I’ve been in tons of bad quarterback rooms. The Rams had 50 guys talking to Jared Goff when he was a rookie. All he wanted to do was learn, “How does this apply to my experience at Cal? So I can use those positive experiences to my benefit?” Because every language you learn, you learn it juxtaposed to the language you used to have. Because at the end of the day, it’s who to throw to, and when to throw it to him.

All the language that guy hears has to be like, “OK, this is like when you were at Cal doing this.”

If I have five guys come in here changing what this guy said, I’m not going to know which way is up.

I told Sean McVay when I met him at the combine before he started coaching the team, “Goff is great, but you’d better be the only one talking to him.”

You can’t have somebody saying, “Hey, what he said, think about it this other way.”

You can’t undermine what was just said. Then you get personality conflicts within the room, and that’s another problem.

Trent Dilfer and Matt Hasselbeck played together in Seattle.
(Otto Greule Jr. / Getty Images)


I’m a big believer that your No. 2 has to be about “we” more than “me.” Even if he’s still competitive, even if he wants to be a starter one day, that’s cool. You want that. But that guy has to be about the team, like, “I’m here to serve the team.” And at the same time — and it’s what most people can’t comprehend — you can do that and still be an assassin. You can do that and when you’re given the ball say, “OK, it’s on now.”

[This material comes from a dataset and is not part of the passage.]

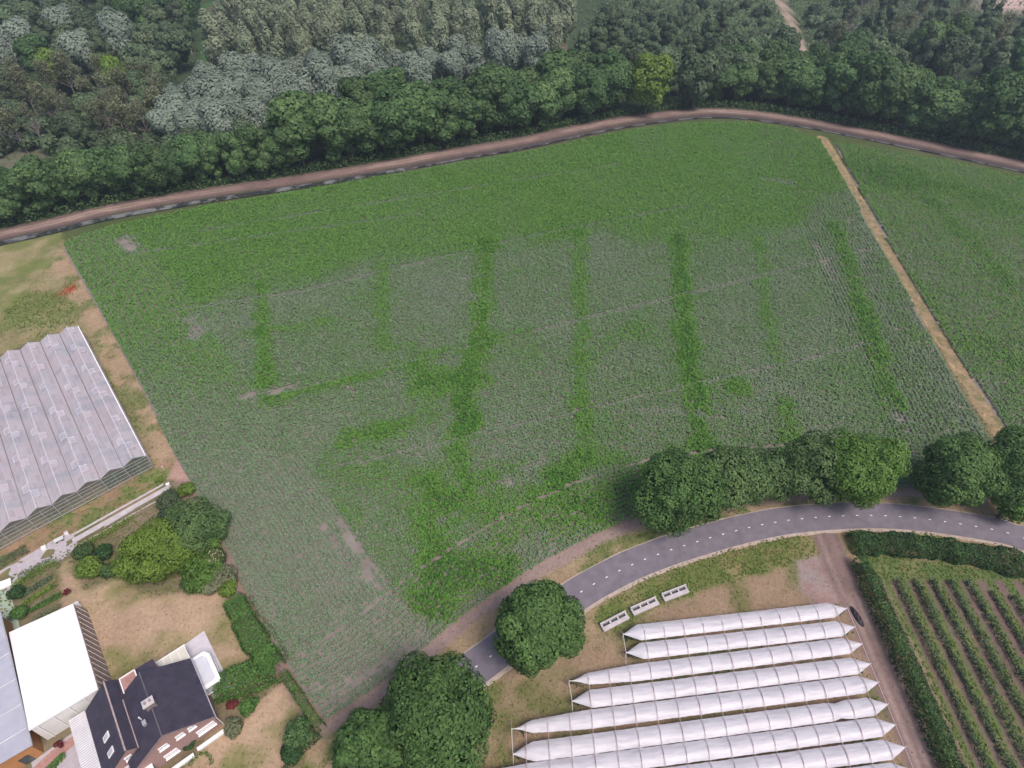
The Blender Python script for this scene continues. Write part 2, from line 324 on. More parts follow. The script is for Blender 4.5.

It’s a very, very important position on the football team. It’s a dichotomy, where I can serve you and serve the team, but don’t get me wrong, I’m waking up every morning with the hair on my arms standing up saying I’m going to get better, and I’m going to be a star one day. I’ve got a bunch of touchdowns and a bunch of wins in this body. Just now is not the time.

You have to make sure you’re bringing a good vibe into that room. Don’t be an energy vampire. Be a guy that brings it. And if you do that enough, even if the other guy’s a jerk or selfish or stabbing you in the back, those things are irrelevant if one of the dudes is like, “No biggie. I got this.” I just chose to be that guy.

Quarterback rooms are intimate places. A lot is shared in there. A lot of venting is done in there. You’ve got to trust the people in there for it to be healthy.

I made unbelievable friends in there — Derek Anderson, Charlie Frye, Matt Hasselbeck, Brock Huard. If I was getting married again, all those guys would probably be in my wedding.

You’ve got to have people in that room who have wisdom. That’s the key to a healthy room. If you have a knee-jerk-reaction, immature, hyper-competitive room with no wisdom, it’s a train wreck. You need a wise person that just says, “Hey, there’s a way to do this, and we’re going to be OK. And here’s how we’re going to do it.”

It’s going to be a lot of uncomfortable, there’s going to be a lot of conflict — and by the way, without conflict there’s no growth — so everybody should know right now, yes, I will chew your butt in this meeting. I will absolutely roast you and tell you you’re wrong. And you’re going to blow up, and things are going to be thrown, and then five minutes later, we’ve got to be able to say, “OK, what did we learn from that?”